On peut également regretter que le gouvernement canadien n’ait pas tenu compte de l’arrêt rendu par la Cour suprême du Canada dans le cadre de la même affaire. En effet, la Cour suprême a constaté que le gouvernement fédéral avait violé et continue de violer les droits d’Omar Khadr eu égard aux conditions de son arrestation et de sa détention, et du fait de son transfèrement à la base militaire américaine de Guantanamo. Dans cette affaire, où étaient précisément en cause des actes de torture perpétrés lors d’interrogatoires auxquels ont assisté des agents canadiens, en l’absence des avocats d’Omar Khadr, la Cour suprême a statué que « compte tenu de la conduite de responsables canadiens lors d'interrogatoires menés en 2003 et 2004, telle qu'elle est établie par la preuve, le Canada a activement participé à un processus contraire aux obligations internationales qui lui incombent en matière de droits de la personne et a contribué à la détention continue de l'intimé, de telle sorte qu'il a porté atteinte à son droit à la liberté et à la sécurité de la personne que lui garantit l'article 7 de la Charte canadienne des droits et libertés, et ce, de manière incompatible avec les principes de justice fondamentale ».
Contrairement cependant à la Cour d’appel fédérale et à la Cour fédérale d’Ottawa, elle n’a pas exigé du gouvernement canadien le rapatriement du jeune prisonnier, au nom du principe de la séparation des pouvoirs exécutif et judiciaire et parce que les questions de relations internationales relèvent de l’Exécutif. Il appartenait donc aux autorités gouvernementales de choisir le type de réparation approprié, sachant qu’en tout état de cause, l’efficacité d’une éventuelle ordonnance de rapatriement aurait été tributaire du bon vouloir des Etats-Unis. Limitée par son champ de compétence, la Haute juridiction n’en recommande pas moins, certes à demi-mots, le rapatriement d’Omar Khadr, suggérant au gouvernement canadien une négociation en ce sens avec les autorités américaines.
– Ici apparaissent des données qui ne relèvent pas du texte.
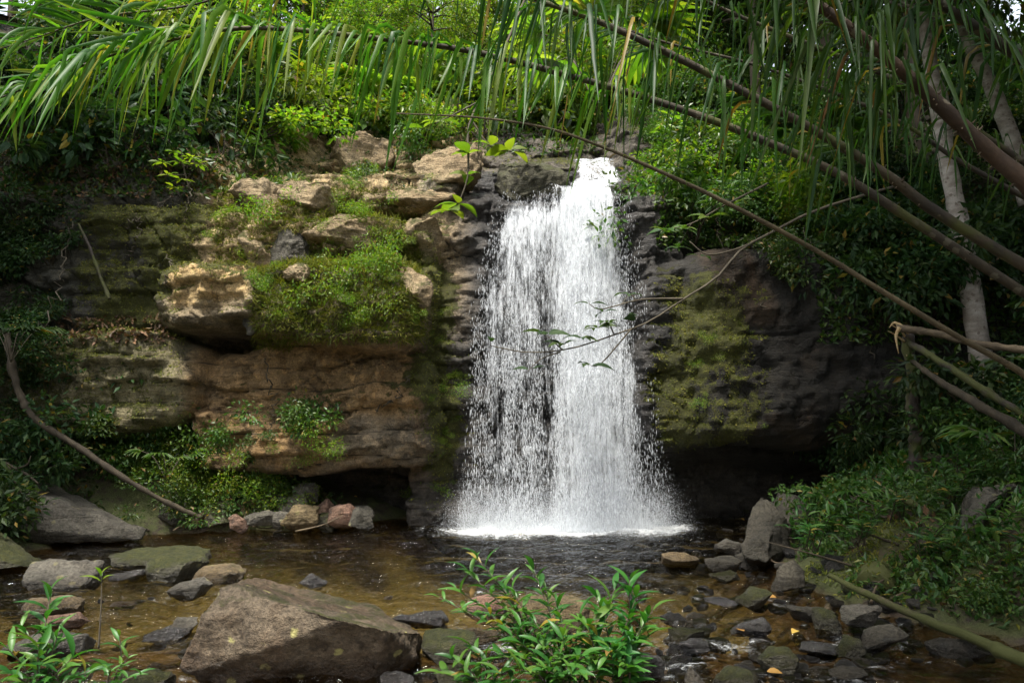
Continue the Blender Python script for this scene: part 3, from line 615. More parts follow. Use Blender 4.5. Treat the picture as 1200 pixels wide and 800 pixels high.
# (material, px box, label, seed, options)
RK = [
 ('rock_moss', 130, 640, 240, 670, 'long flat dark green slab lying across the shallows behind the mossy round stone', 21, dict(flat=.5, depth=.7, sink=.2)),
 ('rock_moss', 173, 647, 240, 681, 'round olive mossy stone leaning on the flat dark green slab', 22, dict(boxy=.35, n=30)),
 ('rock_grey', 28, 653, 115, 692, 'smooth rounded grey brown boulder standing alone in the left shallows', 23, dict(boxy=.55, n=26)),
 ('rock_tan', 33, 692, 100, 722, 'rough tan stone behind the flat reddish stone', 24, dict(boxy=.5, n=24)),
 ('rock_red', 50, 713, 101, 738, 'small reddish brown flat stone on the grey ledge stone', 25, dict(flat=.5)),
 ('rock_grey', 4, 734, 98, 775, 'low grey brown ledge stone under the reddish stone, behind the leafy stems', 26, dict(flat=.6, depth=.9)),
 ('rock_wet', 127, 665, 174, 681, 'low wet black stone awash in front of the flat green slab', 27, dict()),
 ('rock_grey', 199, 676, 250, 701, 'tilted pale grey slab just left of the large brown boulder', 28, dict(tilt=.2, flat=.4)),
 ('rock_tan', 226, 660, 290, 684, 'rounded yellowish stone behind the top of the large brown boulder', 29, dict(boxy=.4, n=26)),
 ('rock_wet', 165, 733, 220, 753, 'dark wet stone in the small rapid left of the large boulder', 30, dict()),
 ('rock_grey', 196, 721, 236, 748, 'dark grey stone touching the left foot of the large boulder', 31, dict()),
 ('rock_moss', 135, 780, 200, 812, 'pale mossy stone at the bottom edge left of the large boulder', 32, dict(boxy=.4, n=26)),
 ('rock_wet', 345, 671, 382, 690, 'dark low stone behind the large boulder', 33, dict()),
 ('rock_red', 545, 696, 592, 726, 'reddish tan stone behind the left part of the leafy clump', 34, dict(boxy=.45, n=24)),
 ('rock_tan', 598, 694, 692, 742, 'large rounded golden stone behind the middle of the leafy clump', 35, dict(boxy=.4, n=30)),
 ('rock_tan', 545, 729, 585, 757, 'small golden stone in front of the reddish tan one', 36, dict()),
 ('rock_wet', 462, 712, 524, 736, 'low wet grey stone right behind the tip of the large boulder', 37, dict(flat=.5)),
 ('rock_moss', 492, 733, 560, 778, 'grey stone with yellow moss beside the right tip of the large boulder', 38, dict()),
 ('rock_moss', 508, 778, 545, 806, 'small mossy stone at the bottom edge left of the leafy clump', 39, dict()),
 ('rock_wet', 446, 783, 486, 806, 'wet black stone awash at the bottom edge', 40, dict()),
 ('rock_wet', 733, 762, 778, 798, 'dark square stone under the right side of the leafy clump', 41, dict()),
 ('rock_tan', 774, 646, 820, 667, 'yellow brown mossy stone alone in the right of the pool', 44, dict()),
 ('rock_pale', 824, 647, 868, 669, 'pale flat topped stone at the foot of the leaning slab', 45, dict(flat=.4)),
 ('rock_grey', 838, 630, 872, 650, 'grey stone against the left foot of the leaning slab', 46, dict()),
 ('rock_pale', 863, 645, 890, 665, 'small pale block below the leaning slab', 47, dict()),
 ('rock_grey', 900, 643, 940, 664, 'grey slab on the right bank below the broken rock', 48, dict(tilt=.2)),
 ('rock_pale', 904, 655, 944, 694, 'tilted pale slab standing on the right bank', 49, dict(tilt=.5, n=12)),
 ('rock_moss', 833, 667, 868, 682, 'low mossy stone in the right shallows', 50, dict()),
 ('rock_wet', 826, 696, 868, 711, 'flat wet slate coloured stone left of the square mossy block', 51, dict(flat=.6)),
 ('rock_moss', 863, 687, 907, 715, 'square mossy block in the right shallows', 52, dict(boxy=.85)),
 ('rock_wet', 858, 723, 903, 746, 'dark angular wet stone below the square mossy block', 53, dict()),
 ('rock_moss', 783, 732, 828, 755, 'flat stone with a yellow patch right of the leafy clump', 54, dict(flat=.5)),
 ('rock_wet', 798, 746, 830, 770, 'dark stone in front of the flat yellow patched one', 55, dict()),
 ('rock_moss', 888, 756, 938, 790, 'large green mossy stone near the bottom right of the stream', 56, dict(boxy=.45, n=24)),
 ('rock_moss', 836, 778, 890, 812, 'round green stone at the bottom edge of the right shallows', 57, dict(boxy=.4, n=26)),
 ('rock_grey', 803, 777, 828, 806, 'narrow upright stone at the bottom edge', 58, dict()),
 ('rock_moss', 946, 710, 985, 742, 'dark green round stone beside the leaning pole', 59, dict(boxy=.4, n=24)),
 ('rock_grey', 920, 706, 964, 728, 'flat grey brown stone left of the dark green round one', 60, dict(flat=.5)),
 ('rock_wet', 938, 752, 984, 768, 'low wet flat stone in the lower right rapid', 61, dict(flat=.6)),
 ('rock_moss', 978, 743, 1012, 772, 'mossy stone at the right end of the lower rapid', 62, dict()),
 ('rock_pale', 970, 780, 1015, 800, 'pale wet stone at the bottom edge under the leaning pole', 63, dict()),
 ('rock_grey', 985, 708, 1035, 732, 'grey rock on the bank above the leaning pole', 64, dict(z=.1)),
 ('rock_pale', 1010, 730, 1062, 757, 'pale slab on the bank just below the leaning pole', 65, dict(z=.05, tilt=.3)),
 ('rock_grey', 1090, 745, 1140, 768, 'grey stone by the dark water at the lower right', 66, dict()),
 ('rock_tan', 262, 580, 314, 610, 'mossy wedge shaped stone on the far left shore', 70, dict(Y=12.05, n=12)),
 ('rock_grey', 322, 576, 366, 611, 'largest round stone of the far shore under the brown rock face', 71, dict(Y=12.05, )),
 ('rock_grey', 343, 564, 374, 586, 'stone resting on top of the far shore pile', 72, dict(Y=12.2)),
 ('rock_red', 366, 583, 392, 608, 'reddish stone in the far shore pile', 73, dict(Y=12.05, )),
 ('rock_grey', 300, 572, 332, 594, 'dark grey stone between the wedge and the round stone', 74, dict(Y=12.2)),
 ('rock_red', 386, 590, 408, 608, 'last small reddish stone at the right end of the far shore pile', 75, dict(Y=12.05, )),
 ('rock_grey', 405, 592, 440, 612, 'flat dark stone at the foot of the wet rock beside the fall', 69, dict(Y=12.2)),
 ('rock_grey', 236, 594, 268, 611, 'flat stone by the lower end of the fallen trunk', 76, dict(Y=12.05, )),
 ('rock_grey', 138, 576, 207, 618, 'brown grey boulder under the fallen trunk beside the long slab', 77, dict(n=14, depth=.7)),
 ('rock_grey', 1128, 470, 1215, 640, 'large pale rock at the right edge among the plants', 78, dict(Y=6.8, n=16, amp=.05)),
 ('rock_moss', 960, 600, 1003, 640, 'round mossy rock on the bank behind the green sward', 80, dict(Y=8.9)),
]
rb = np.random.default_rng(17)
for k, px_ in enumerate(np.linspace(208, 425, 10)):
    w_ = rb.uniform(24, 46); py_ = 616 + rb.uniform(-3, 4)
    RK.append((('rock_grey', 'rock_tan', 'rock_moss', 'rock_red', 'rock_grey')[k % 5], px_ - w_ / 2, py_ - w_ * rb.uniform(.55, .8), px_ + w_ / 2, py_, None, 700 + k, dict(Y=11.6 + rb.uniform(-.1, .15), n=13)))
for m_, a_, b_, c_, d_, lab, sd_, kw in RK:
    if sd_ == 78: b_, c_ = 566, 1230
    rock('boulder' if (c_ - a_) > 84 else 'rock', m_, a_, b_, c_, d_, lab or 'angular stone in the row along the far left water line', 'boulder' if (c_ - a_) > 84 else 'rock', None if lab else 'row of stones along the far left water line', sd_, **kw)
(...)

Le gouvernement canadien n’a cependant pas suivi le juge suprême, ne laissant que très peu d’options aux principaux protagonistes de l’affaire.
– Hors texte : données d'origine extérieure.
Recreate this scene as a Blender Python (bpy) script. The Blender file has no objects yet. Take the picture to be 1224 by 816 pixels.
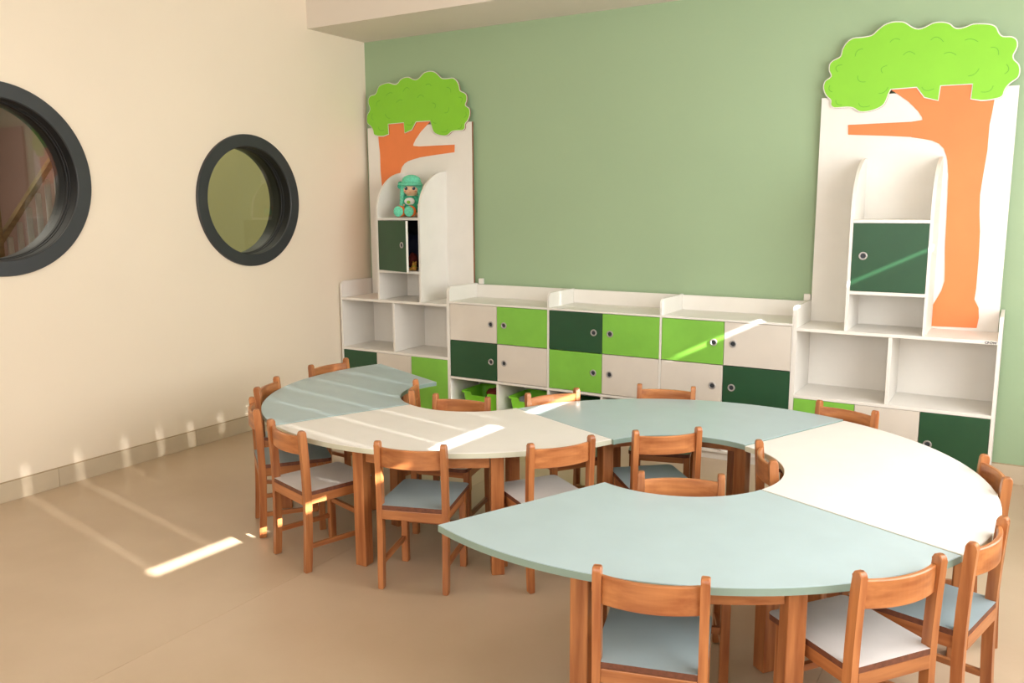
import bpy, bmesh, math, random
from mathutils import Vector, Matrix
from mathutils.geometry import tessellate_polygon
PI = math.pi
random.seed(4)
S = bpy.context.scene
C = S.collection

# ------------------------------------------------------------------ camera
F = 1005.4; YAW, PITCH, ROLL = 0.542, -0.160, -0.005
cam = bpy.data.cameras.new('camera'); cam.lens = F * 36 / 1224; cam.sensor_width = 36
co = bpy.data.objects.new('camera', cam); C.objects.link(co); S.camera = co
fw = Vector((-math.sin(YAW) * math.cos(PITCH), math.cos(YAW) * math.cos(PITCH), math.sin(PITCH)))
r0 = Vector((math.cos(YAW), math.sin(YAW), 0)); u0 = r0.cross(fw)
r1 = math.cos(ROLL) * r0 + math.sin(ROLL) * u0; u1 = -math.sin(ROLL) * r0 + math.cos(ROLL) * u0
m = Matrix((r1, u1, -fw)).transposed().to_4x4(); m.translation = Vector((0, 0, 1.5)); co.matrix_world = m
cam.clip_start = .05

# ------------------------------------------------------------------ light
S.view_settings.view_transform = 'Standard'; S.view_settings.look = 'None'
S.view_settings.gamma = 1; S.view_settings.exposure = 0.84
W = bpy.data.worlds.new('sky'); S.world = W; W.use_nodes = True
W.node_tree.nodes['Background'].inputs[0].default_value = (.75, .86, 1, 1)
W.node_tree.nodes['Background'].inputs[1].default_value = 1.0

def lamp(name, kind, energy, color, loc=(0, 0, 0), direction=(0, 0, -1), **kw):
    l = bpy.data.lights.new(name, kind); l.energy = energy; l.color = color
    for k, v in kw.items(): setattr(l, k, v)
    o = bpy.data.objects.new(name, l); C.objects.link(o); o.location = loc
    o.rotation_euler = Vector(direction).to_track_quat('-Z', 'Y').to_euler()
    return o
lamp('sun', 'SUN', 36, (1, .975, .94), direction=(-1, .185, -.512), angle=.0095)
lamp('window_light_right', 'AREA', 76, (.975, .985, 1), (1.12, 2.6, 1.7), (-1, 0, -.12), shape='RECTANGLE', size=3.6, size_y=1.9)
lamp('window_light_back', 'AREA', 66, (.975, .985, 1), (-1.6, -1.9, 1.9), (-.1, 1, -.1), shape='RECTANGLE', size=4.6, size_y=1.8)  # added soft fill from behind the camera; the wall there has no window
lamp('hall_lamp', 'AREA', 12, (1, .9, .78), (-5.7, 2.3, 2.4), (0, 0, -1), shape='RECTANGLE', size=1.2, size_y=1)  # added light to brighten the hall behind the glass, no fitting there
lamp('side_room_lamp', 'AREA', 8, (1, .95, .82), (-5.3, 4.5, 2.5), (0, 0, -1), shape='RECTANGLE', size=1.2, size_y=1.2)  # added light for the olive room, stands for no known lamp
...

IV- La transaction judiciaire sur la peine : le triomphe du droit international ou de l’opportunisme ?
1- Les termes de la transaction
L’inaction du Canada n’a laissé d’autre choix aux avocats du détenu que de négocier une transaction avec la Cour martiale américaine. Aux termes de cette transaction, Omar Khadr plaiderait coupable en échange d’une peine réduite à purger sur demande dans un pénitencier canadien, avec l’accord du gouvernement canadien. Il n’est donc pas surprenant, malgré les apparences, que Omar Khadr, détenu à la prison militaire de Guantanamo depuis 2002 et qui a contesté pendant huit ans les faits qui lui étaient reprochés, ait plaidé coupable le 25 octobre 2010 pour les cinq accusations de crime de guerre portées contre lui par la justice militaire américaine, dont celles de meurtre, de complot et de soutien au terrorisme.
2- Le triomphe relatif du droit international
Cette issue semble prendre en compte la lettre et l’esprit du Protocole facultatif n°1 à la Convention de New-York, qui aménage un régime de faveur aux enfants-soldats, considérés comme des « victimes » des conflits armés. De criminel de guerre à enfant-soldat victime, le statut procédural d’Omar Khadr semble ainsi avoir évolué au fil des débats. Il y a là un retournement extraordinaire de situation qui pourrait trouver justification dans le triomphe du droit international pertinent qui, on le sait, est opposable aux Etats-Unis. De ce point de vue, l’intervention de la représentante spéciale de l'ONU pour les enfants et les conflits armés n’aura pas été veine, même si le Canada n’a joué aucun rôle dans la signature de la transaction.
L’évolution de la situation judiciaire d’Omar Khadr pourrait également être justifiée par l’opportunisme des deux parties principales. Tactiquement en effet, la manœuvre est parfaite pour Omar Khadr qui, une fois transféré au Canada, bénéficiera sans doute d’un dispositif de réinsertion sociale, tel que le prévoient les articles 6 et 7 du Protocole n°1 à la Convention de New-York.
Le président Obama, quant à lui, voit l’une de ses promesses de campagne se réaliser petit à petit, à savoir la fermeture de du pénitencier de Guantanamo, dont l’ouverture sous son prédécesseur Georges W. Bush avait suscité les plus vives controverses, au même titre que la nature et la compétence de la Commission militaire chargée de juger les prisonniers qui y sont incarcérés.
Il n’est pas certain, en revanche, que le Canada, appelé gérer les suites d’une éventuelle condamnation conformément à ses engagements au titre du Protocole facultatif n° 1, verra d’un très bon œil le retour sur son territoire d’un terroriste autoproclamé, malgré l’émoi qu’a suscité la situation personnelle d’Omar khadr dans la population. Son attitude durant cette affaire en atteste.


(1) Texte signé en mai 2000 et entré en vigueur le 12 février 2002 (http://treaties.un.org/Pages/ViewDetails.aspx?src=TREATY&mtdsg_no=IV-11-b&chapter=4&lang=fr&clang=_fr). L’autre Protocole facultatif à la Convention de Genève, concerne la vente d’enfants, la prostitution des enfants et la pornographie mettant en scène des enfants est entré en vigueur le 18 janvier 2002.